USPTO grants trademark protection in van der Rohe designs

The US Patent and Trademark Office (USPTO) has granted trademark registrations to Knoll Inc for five furniture designs created by the famous architect Ludwig Mies van der Rohe. The five designs include the chair, stool, couch and table from the Barcelona collection, as well as the Brno chair.

The Barcelona collection was originally designed in 1929. Knoll has been the licensed manufacturer of the Barcelona chair since 1948, and has held a trademark on the Barcelona name since 1968. Knoll's registrations are for the configuration of the furniture, which should help Knoll enforce its rights against manufacturers of inexpensive and unlicensed knockoffs of the designs.

Knoll appears to have received its trade dress registrations without much argument from the USPTO. For example, in its couch registration, Knoll describes its mark broadly as "a configuration of a couch with a metal frame supporting a leather cushion". In addition, while registration for product configuration can often be difficult to obtain, no office action was issued on this application.
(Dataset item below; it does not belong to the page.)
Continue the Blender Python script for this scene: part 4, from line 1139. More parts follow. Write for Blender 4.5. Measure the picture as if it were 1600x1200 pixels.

Knoll submitted some evidence of acquired distinctiveness with its application including:

  • a declaration containing evidence of long, continuous use since 1954;

  • sales figures of in excess of $2.7 million over a five-year period;

  • examples of third-party press associating the couch design with Knoll; and

  • facts showing that the couch had been exhibited at a museum.

Knoll also submitted a declaration from the museum curator attesting that the public associated the couch design with Knoll.

Knoll is not the only furniture company that has attempted to gain protection for its designs through trade dress. Herman Miller sought and received trademark registrations for the amoeba-shaped Noguchi coffee table and an Eames lounge chair and ottoman.